= Given records =
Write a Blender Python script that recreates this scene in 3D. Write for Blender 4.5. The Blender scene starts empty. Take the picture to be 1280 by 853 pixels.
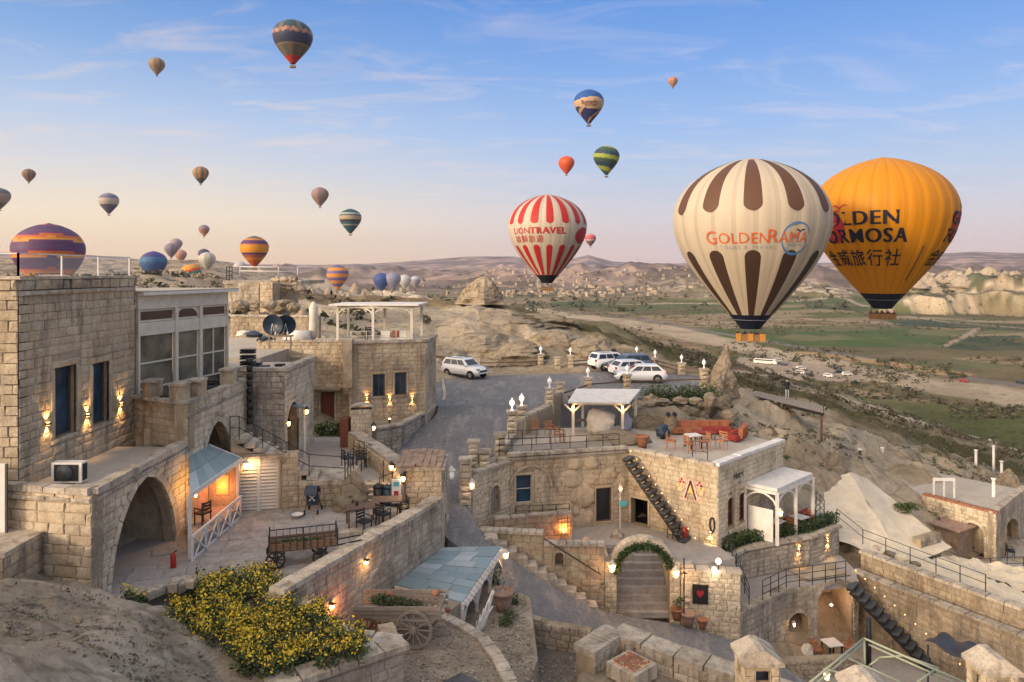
import bpy, math, random
import numpy as np
from mathutils import Vector, Matrix
from mathutils.geometry import tessellate_polygon
random.seed(7); np.random.seed(7)
scn = bpy.context.scene
C = scn.collection
F = 900.0; HZ = 340.0                      # focal length and eye level measured on a 1280 px wide frame
# ------------------------------------------------------------ camera
cam_data = bpy.data.cameras.new('camera'); cam = bpy.data.objects.new('camera', cam_data); C.objects.link(cam)
cam_data.sensor_width = 36.0; cam_data.lens = 36.0*F/1280.0
cam_data.shift_y = -(426.5-HZ)/1280.0
cam.location = (0, 0, 0); cam.rotation_euler = (math.radians(90), 0, 0)
cam_data.clip_start = 0.5; cam_data.clip_end = 40000
scn.camera = cam
# ------------------------------------------------------------ view and sampling
scn.view_settings.view_transform = 'Standard'; scn.view_settings.look = 'None'
scn.view_settings.exposure = 0.64; scn.view_settings.gamma = 1.0
scn.render.engine = 'CYCLES'
scn.cycles.max_bounces = 6; scn.cycles.diffuse_bounces = 4; scn.cycles.glossy_bounces = 3
scn.cycles.transmission_bounces = 3; scn.cycles.volume_bounces = 0; scn.cycles.transparent_max_bounces = 6
scn.cycles.caustics_reflective = False; scn.cycles.caustics_refractive = False
scn.cycles.sample_clamp_indirect = 4.0
scn.cycles.use_denoising = True
# ------------------------------------------------------------ world
SUN_EL = math.radians(13); SUN_DIR = Vector((-0.80, -0.60, 0)).normalized()     # from the left, a little behind
def lin(r, g, b):
    f = lambda c: (c/255/12.92) if c/255 <= .04045 else ((c/255+.055)/1.055)**2.4
    return (f(r), f(g), f(b), 1)
world = bpy.data.worlds.new('World'); scn.world = world; world.use_nodes = True
nt = world.node_tree; N = nt.nodes; L = nt.links; N.clear()
out = N.new('ShaderNodeOutputWorld'); bg = N.new('ShaderNodeBackground'); L.new(bg.outputs[0], out.inputs[0])
tc = N.new('ShaderNodeTexCoord'); sep = N.new('ShaderNodeSeparateXYZ'); L.new(tc.outputs['Generated'], sep.inputs[0])
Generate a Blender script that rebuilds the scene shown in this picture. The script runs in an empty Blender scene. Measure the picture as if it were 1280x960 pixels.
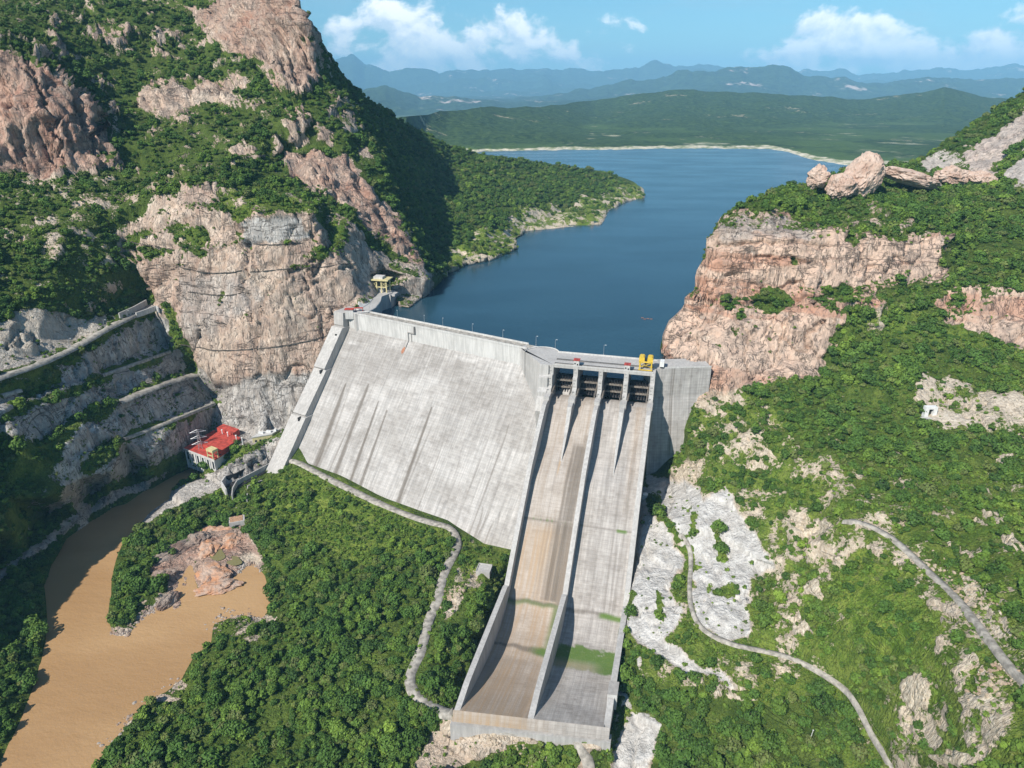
import bpy, bmesh, math, random
import numpy as np
from mathutils import Vector, noise, geometry
random.seed(7); RNG = np.random.default_rng(7)
SC = bpy.context.scene; COL = SC.collection
R = math.radians

# ------------------------------------------------------------------ camera
F, HOR, CH = 887.0, 107.0, 200.0           # focal length in photo pixels, horizon row, height above the crest
PITCH = math.atan((480 - HOR) / F); CP, SP_ = math.cos(PITCH), math.sin(PITCH)
cd = bpy.data.cameras.new('camera'); cam = bpy.data.objects.new('camera', cd); COL.objects.link(cam)
cam.location = (0, 0, CH); cam.rotation_euler = (math.pi / 2 - PITCH, 0, 0)
cd.sensor_width = 36; cd.lens = 36 * F / 1280; cd.clip_start = 1; cd.clip_end = 200000
SC.camera = cam
# ------------------------------------------------------------------ light
TO_SUN = Vector((-.70, -.86, 1.0)).normalized()
SUN_EL = math.asin(TO_SUN.z); SUN_ROT = math.atan2(TO_SUN.x, TO_SUN.y)
ld = bpy.data.lights.new('sun', 'SUN'); ld.energy = 5.0; ld.angle = R(.5); ld.color = (1, .95, .87)
sun = bpy.data.objects.new('sun', ld); COL.objects.link(sun)
sun.rotation_euler = TO_SUN.to_track_quat('Z', 'Y').to_euler(); sun.location = (-400, -300, 900)
SC.view_settings.view_transform = 'Standard'; SC.view_settings.look = 'None'
SC.view_settings.exposure = 0.42; SC.view_settings.gamma = 1; SC.view_settings.use_curve_mapping = False
SC.cycles.max_bounces = 5; SC.cycles.diffuse_bounces = 2; SC.cycles.glossy_bounces = 2
SC.cycles.transmission_bounces = 2; SC.cycles.volume_bounces = 0; SC.cycles.transparent_max_bounces = 6

class NT:
    """tiny helper to write node trees"""
    def __init__(s, tree): s.t = tree; s.n = tree.nodes; s.l = tree.links
    def node(s, kind, **kw):
        x = s.n.new(kind)
        for k, v in kw.items():
            if k == 'ins':
                for i, val in v.items():
                    if hasattr(val, 'is_output') or isinstance(val, bpy.types.NodeSocket): s.l.new(val, x.inputs[i])
                    else: x.inputs[i].default_value = val
            else: setattr(x, k, v)
        return x
    def math(s, op, a, b=0.0, c=0.0, clamp=False):
        return s.node('ShaderNodeMath', operation=op, use_clamp=clamp, ins={0: a, 1: b, 2: c}).outputs[0]
    def mix(s, f, a, b, mode='MIX'):
        x = s.node('ShaderNodeMix', data_type='RGBA', blend_type=mode, clamp_factor=True)
        for i, v in ((0, f), (6, a), (7, b)):
            if isinstance(v, bpy.types.NodeSocket): s.l.new(v, x.inputs[i])
            else: x.inputs[i].default_value = v if i == 0 else (*v[:3], 1)
        return x.outputs[2]
    def ramp(s, f, lo, hi, a=0.0, b=1.0):
        return s.node('ShaderNodeMapRange', clamp=True, interpolation_type='SMOOTHSTEP',
                      ins={0: f, 1: lo, 2: hi, 3: a, 4: b}).outputs[0]
    def noise(s, vec, scale, detail=4, rough=.55, dist=0.0, out=0):
        return s.node('ShaderNodeTexNoise', ins={'Vector': vec, 'Scale': scale, 'Detail': detail, 'Roughness': rough, 'Distortion': dist}).outputs[out]
    def mapv(s, vec, scale=(1, 1, 1), rot=(0, 0, 0), loc=(0, 0, 0)):
        return s.node('ShaderNodeMapping', ins={0: vec, 1: loc, 2: rot, 3: scale}).outputs[0]

w = bpy.data.worlds.new('World'); SC.world = w; w.use_nodes = True
wt = NT(w.node_tree); bg = w.node_tree.nodes['Background']
sky = wt.node('ShaderNodeTexSky', sky_type='NISHITA', sun_disc=False, sun_elevation=SUN_EL, sun_rotation=SUN_ROT,
              altitude=300, air_density=1.0, dust_density=0.2, ozone_density=1.6)
gen = wt.node('ShaderNodeTexCoord').outputs['Generated']
sep = wt.node('ShaderNodeSeparateXYZ', ins={0: gen})
az = wt.math('ARCTAN2', sep.outputs[0], sep.outputs[1]); el = wt.math('ARCSINE', sep.outputs[2])
cv = wt.node('ShaderNodeCombineXYZ', ins={0: az, 1: el, 2: 0.0}).outputs[0]
# cumulus: banks of cloud standing on the far range.  (azimuth centre, width, top elevation, weight)
def bank(ac, wd, e0, e1, wgt):
    da = wt.math('DIVIDE', wt.math('SUBTRACT', az, ac), wd)
    de = wt.math('DIVIDE', wt.math('SUBTRACT', el, (e0 + e1) / 2), (e1 - e0) / 2)
    r2 = wt.math('ADD', wt.math('MULTIPLY', da, da), wt.math('MULTIPLY', de, de))
    return wt.math('MULTIPLY', wt.math('SUBTRACT', 1.0, r2), wgt)
banks = [(-.125, .09, .004, .108, 1.2), (-.02, .17, .012, .094, .9), (-.19, .055, .012, .085, .8), (.085, .10, .012, .055, .55),
         (.41, .095, .004, .088, 1.35), (.53, .15, -.01, .062, 1.3), (.70, .15, -.005, .10, 1.2), (.33, .05, .005, .05, .6), (-.6, .3, 0, .16, .9)]
tot = None
for b in banks:
    q = wt.math('MAXIMUM', bank(*b), -1.5)
    tot = q if tot is None else wt.math('MAXIMUM', tot, q)
cw = wt.mapv(cv, (1, 1.35, 1))
n1 = wt.noise(cw, 15, 10, .58, .2); n2 = wt.noise(wt.mapv(cv, (1, 1.35, 1), loc=(.006, .012, 0)), 15, 10, .58, .2)
dens = wt.math('ADD', tot, wt.math('MULTIPLY', wt.math('SUBTRACT', n1, .53), 5.5))
mask = wt.ramp(dens, .0, .8)
lit = wt.math('MULTIPLY_ADD', wt.math('SUBTRACT', n1, n2), 5.5, .62, clamp=True)
ccol = wt.mix(lit, (10, 11.2, 12.4), (18, 17.4, 16.6))
veil = wt.math('MULTIPLY', wt.ramp(wt.noise(wt.mapv(cv, (1, 5, 1)), 5, 6, .6), .44, .78), .35)
skyc = wt.mix(veil, wt.mix(1.0, sky.outputs[0], (.60, 1.0, 1.16), 'MULTIPLY'), (6.0, 7.2, 7.9))
fade = wt.math('MULTIPLY', mask, wt.ramp(el, -.005, .03, .55, .95))
wt.l.new(wt.mix(fade, skyc, ccol), bg.inputs[0]); bg.inputs[1].default_value = .075

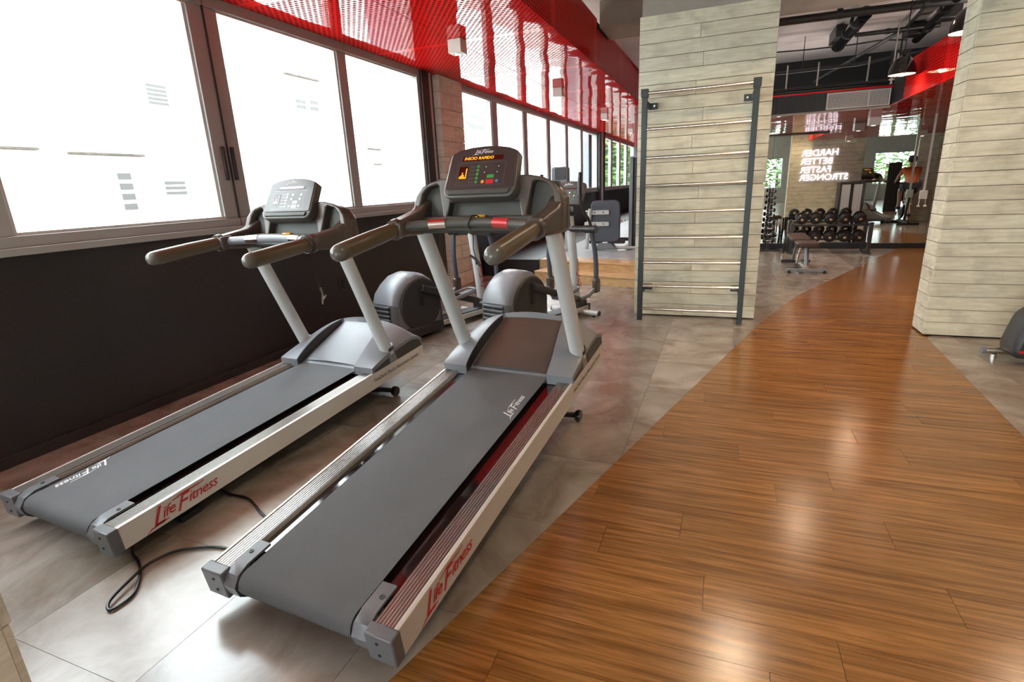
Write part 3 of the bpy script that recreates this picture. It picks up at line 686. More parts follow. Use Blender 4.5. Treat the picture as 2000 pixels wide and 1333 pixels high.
    for s in (1, -1):
        q = [p for p in bp if 0.12 < s*p[0] < 0.26]
        MB().tube([(p[0], p[1]-0.002, p[2]+0.002) for p in q], 0.0265, 16).build('hand_sensor', M['sensor'] if s < 0 or not led else M['sensorreflect'], hb)
    # dashboard: arched frame with two bottle pockets and a tray
    sh = Matrix.Shear  # unused placeholder
    XM = frame_m((0, 1.605, 0.985), (1, 0, 0), (0, 0.30, 1))       # local x = u, local y = up the panel
    outl = [(-0.43, -0.005), (0.43, -0.005), (0.432, 0.12), (0.415, 0.18), (0.375, 0.228), (0.32, 0.252), (0.25, 0.265), (0.0, 0.268), (-0.25, 0.265), (-0.32, 0.252), (-0.375, 0.228), (-0.415, 0.18), (-0.432, 0.12)]
    pk = lambda s: ([(s*0.240, 0.072), (s*0.375, 0.072), (s*0.388, 0.13), (s*0.372, 0.19), (s*0.34, 0.222), (s*0.285, 0.238), (s*0.268, 0.228)])
    tray = [(-0.215, 0.072), (0.215, 0.072), (0.20, 0.142), (-0.20, 0.142)]
    db = plate(outl, [pk(1), pk(-1), tray], -0.06, XM).build('dashboard', M['warmgrey'], T, bevel=0.008, ang=40)
    back = [(x*1.0, y_) for x, y_ in outl]
    bk = MB(); bk.X = XM; bk.prism(back, 'z', -0.125, -0.058); bk.build('dashboard_back', M['warmgrey'], T, bevel=0.025, seg=3)
    for s in (1, -1):
        tr = MB(); tr.X = XM; tr.prism([(s*0.235, 0.065), (s*0.39, 0.065), (s*0.395, 0.235), (s*0.25, 0.242)], 'z', -0.058, -0.052); tr.build('bottle_pocket', M['pocket'], T)
    rim = MB(); rim.X = XM; rim.tube([(-0.42, 0.0, 0.01), (0, 0.002, 0.012), (0.42, 0.0, 0.01)], 0.02, 10); rim.box(-0.42, 0.42, 0.0, 0.066, -0.03, 0.024); rim.build('lower_shelf', M['pocket'], T, bevel=0.008)
    tr = MB(); tr.X = XM; tr.box(-0.22, 0.22, 0.06, 0.15, -0.058, -0.05); tr.build('tray', M['pocket'], T)
    # console head
    CM = frame_m((0, 1.590, 1.148), (1, 0, 0), (0, 0.68, 1)); nrm = Vector((0, 0, 1))
    face = [(-0.165, 0.0), (0.165, 0.0), (0.19, 0.012), (0.205, 0.04)] + [(0.205-0.012*t, 0.04+0.19*t) for t in (0.5, 1.0)] + [(0.185, 0.243), (0.15, 0.257), (0.08, 0.270), (0, 0.274), (-0.08, 0.270), (-0.15, 0.257), (-0.185, 0.243)] + [(-0.193, 0.23), (-0.199, 0.135), (-0.205, 0.04), (-0.19, 0.012)]
    hd = MB(); hd.X = CM; hd.prism(face, 'z', -0.045, 0.008)
    head = hd.build('console', M['bezel'], T, bevel=0.008, seg=3)
    sf = [(x*0.945, 0.012+(y_*0.955)) for x, y_ in face]
    f_ = MB(); f_.X = CM; f_.prism([(x, max(y_, 0.045)) for x, y_ in sf], 'z', 0.006, 0.0125); f_.build('console_face', M['conface'], head, bevel=0.002)
    lg = MB(); lg.X = CM; lg.prism([(-0.17, 0.014), (0.17, 0.014), (0.178, 0.04), (-0.178, 0.04)], 'z', 0.004, 0.018); lg.build('reading_ledge', M['pocket'], head, bevel=0.005)
    def P(m, name, x0, x1, y0, y1, z=0.0125, t=0.0012, round_=False):
        b = MB(); b.X = CM
        if round_: b.cyl(((x0+x1)/2, (y0+y1)/2, z-0.001), ((x0+x1)/2, (y0+y1)/2, z+t), (x1-x0)/2, 12)
        else: b.box(x0, x1, y0, y1, z-0.0005, z+t)
        return b.build(name, m, head)
    zt = lambda x, y_: CM @ Matrix.Translation((x, y_, 0.0135))
    logo(0.027, M['whiteink_glare'], head, zt(0.0, 0.240), 'head_lettering')
    P(M['ledwin'], 'led_window', -0.115, 0.115, 0.196, 0.219)
    if led: text('INICIO RAPIDO', 0.021, M['led'], head, CM @ Matrix.Translation((-0.022, 0.2075, 0.0142)), 'led_text', 0.15, 0.0003, 0.0003, sx=1.15)
    else: P(M['whiteink_glare'], 'display_glare_strip', -0.10, 0.10, 0.201, 0.214, 0.0137)  # unlit console: window glare painted white on display, keys and border
    fr = MB(); fr.X = CM
    for (x0, x1, y0, y1) in ((-0.135, 0.135, 0.185, 0.1862), (-0.135, 0.135, 0.062, 0.0632), (-0.135, -0.1338, 0.062, 0.186), (0.1338, 0.135, 0.062, 0.186)): fr.box(x0, x1, y0, y1, 0.0125, 0.0131)
    fr.build('printed_border', M['greyink'] if led else M['whiteink_glare'], head)
    P(M['ledwin'], 'profile_window', -0.125, -0.078, 0.095, 0.165)
    for k, hh in enumerate((0.2, 0.3, 0.55, 0.35, 0.15, 0.9)):
        P(M['led'] if led else M['whiteink_glare'], 'led_bar', -0.121+k*0.0072, -0.121+k*0.0072+0.005, 0.099, 0.099+0.062*hh, 0.0137, 0.0006)
    for k in range(5): P(M['green'] if led else M['whiteink_glare'], 'program_key', -0.026, -0.010, 0.072+k*0.021, 0.086+k*0.021, round_=True)
    for k in range(5): P(M['whiteink_glare'] if not led else M['greyink'], 'key_caption', -0.062, -0.034, 0.077+k*0.021, 0.080+k*0.021, t=0.0004)
    for (x_, y_) in ((0.028, 0.158), (0.098, 0.158), (0.024, 0.128), (0.094, 0.128)):
        k_ = P(M['keyblack'] if led else M['whiteink_glare'], 'arrow_key', x_-0.009, x_+0.009, y_-0.009, y_+0.009, round_=True)
        P(M['whiteink_glare'], 'arrow_mark', x_-0.003, x_+0.003, y_-0.003, y_+0.003, 0.0142, 0.0003)
    P(M['green'] if led else M['whiteink_glare'], 'start_key', 0.040, 0.078, 0.098, 0.116); P(M['redkey'] if led else M['whiteink_glare'], 'stop_key', 0.038, 0.080, 0.068, 0.090)
    P(M['yellow'] if led else M['whiteink_glare'], 'pause_key', 0.010, 0.028, 0.070, 0.088, round_=True); P(M['blue'] if led else M['whiteink_glare'], 'cool_key', 0.090, 0.106, 0.073, 0.089, round_=True)
    # orange safety key and its lanyard
    MB().box(-0.035, 0.035, 1.575, 1.60, 1.052, 1.064).build('safety_key', M['yellow'], T, bevel=0.004)
    if led:
        ln = MB().tube([(0.0+0.031*math.sin(q)*0.35, 1.50+0.031*math.cos(q), 1.044+0.031*math.sin(q)) for q in frange(0, 2*PI, 14)], 0.004, 6)
        ln.tube([(0.005, 1.575, 1.054), (0.012, 1.54, 1.07), (0.004, 1.50, 1.076)], 0.0035, 6)
        ln.tube([(0.0, 1.472, 1.03), (0.018, 1.468, 0.98), (0.012, 1.466, 0.92), (0.02, 1.465, 0.87)], 0.0025, 6).build('lanyard', M['cord'], T)
        MB().tube([(-0.01, 1.465, 0.885), (0.02, 1.465, 0.865), (0.04, 1.465, 0.83)], 0.006, 6).tube([(0.02, 1.465, 0.87), (0.022, 1.462, 0.84)], 0.006, 6).build('lanyard_clip', M['charcoal'], T)
    else:
        MB().tube([(0.385, 1.40+0.0*q, 1.0) for q in (0, 1)] and [(0.385+0.05*math.sin(q), 1.35, 1.03+0.048*math.cos(q)) for q in frange(-PI, PI, 14)], 0.004, 6).tube([(0.40, 1.35, 0.985), (0.405, 1.36, 0.90), (0.40, 1.37, 0.80), (0.41, 1.375, 0.74)], 0.0025, 6).build('lanyard', M['cord'], T)
        MB().tube([(0.395, 1.375, 0.68), (0.41, 1.375, 0.74), (0.40, 1.375, 0.78)], 0.006, 6).tube([(0.40, 1.375, 0.70), (0.435, 1.375, 0.735)], 0.004, 6).build('lanyard_clip', M['steel'], T)
    # side print
    SM = frame_m((W2+0.0006, 0.315, 0.055), (0, 1, 0), (0, 0, 1))
    logo(0.082, M['redink'], T, SM, 'side_lettering')
    text('FlexDeck Shock Absorption System', 0.036, M['greyink'], T, frame_m((W2+0.0003, 1.93, 0.06), (0, 1, 0), (0, 0, 1)), 'deck_lettering', 0.1, 0.0003)
    # lift frame with wheels and rear feet
    wv = 1.97; ww = world_w(wv, 0.036)
    lf = MB().box(-0.20, 0.20, 1.50, 1.56, -0.03, 0.04)
    for s in (1, -1): lf.tube([(s*0.20, 1.55, 0.0), (s*0.26, wv-0.06, ww+0.03), (s*0.31, wv, ww)], 0.018, 10)
    lf.cyl((-0.33, wv, ww), (0.33, wv, ww), 0.013); l_ = lf.build('lift_frame', M['black'], T)
    for s in (1, -1): MB().lathe([(0.02, -0.016), (0.034, -0.016), (0.036, -0.01), (0.036, 0.01), (0.034, 0.016), (0.02, 0.016)], (s*0.335, wv, ww), 18, 'x').build('wheel', M['blackgl'], T)
    for s in (1, -1):
        w0 = world_w(0.36, 0.0)
        MB().box(s*0.30-0.045, s*0.30+0.045, 0.31, 0.41, w0, w0+0.03).box(s*0.30-0.03, s*0.30+0.03, 0.33, 0.39, w0+0.03, 0.04).build('rear_foot', M['black'], T, bevel=0.004)
    MB().box(-0.33, 0.33, 1.80, 2.24, 0.0, 0.12).build('belly_pan', M['black'], T)
    return T
T1 = treadmill((-2.643, 1.137, 0.07), 0.063, 0.064, 'grey treadmill beside the window wall, its screen pale with glare', led=False, belt_logo='left', group=None)
T2 = treadmill((-1.253, 1.069, 0.07), 0.069, 0.123, 'nearest treadmill, orange text lit on its dark screen', led=True, group=None)

# power cords
tag(MB().tube(curve([(-2.30, 1.22, 0.05), (-2.27, 1.19, 0.012), (-2.20, 1.165, 0.008), (-2.11, 1.11, 0.008), (-2.03, 1.03, 0.008), (-2.02, 0.96, 0.008), (-2.035, 0.94, 0.009), (-2.07, 0.97, 0.016), (-2.10, 1.06, 0.020), (-2.13, 1.17, 0.016), (-2.10, 1.26, 0.012), (-2.03, 1.31, 0.010), (-1.94, 1.345, 0.008), (-1.80, 1.36, 0.008), (-1.55, 1.42, 0.008)]), 0.0062, 8).build('power_cord', M['cord']),
    'black cable looped on the floor between the rear ends of the treadmills', 'cable')
tag(MB().tube(curve([(-2.42, 1.72, 0.008), (-2.27, 1.68, 0.008), (-2.14, 1.675, 0.008), (-2.04, 1.635, 0.008), (-1.95, 1.59, 0.008), (-1.7, 1.5, 0.008)]), 0.0062, 8).build('power_cord', M['cord']),
    'short black cable running from under the window treadmill', 'cable')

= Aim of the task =
Exactly the lines from the one with "Generate a Blender" through the one with "R = math.radians" are to be reproduced, and no pictures with them.

= Problem solution =
Generate a Blender script that rebuilds the scene shown in this picture. The script runs in an empty Blender scene. Measure the picture as if it were 1280x960 pixels.
import bpy, bmesh, math, random
import numpy as np
from mathutils import Vector, noise, geometry
random.seed(7); RNG = np.random.default_rng(7)
SC = bpy.context.scene; COL = SC.collection
R = math.radians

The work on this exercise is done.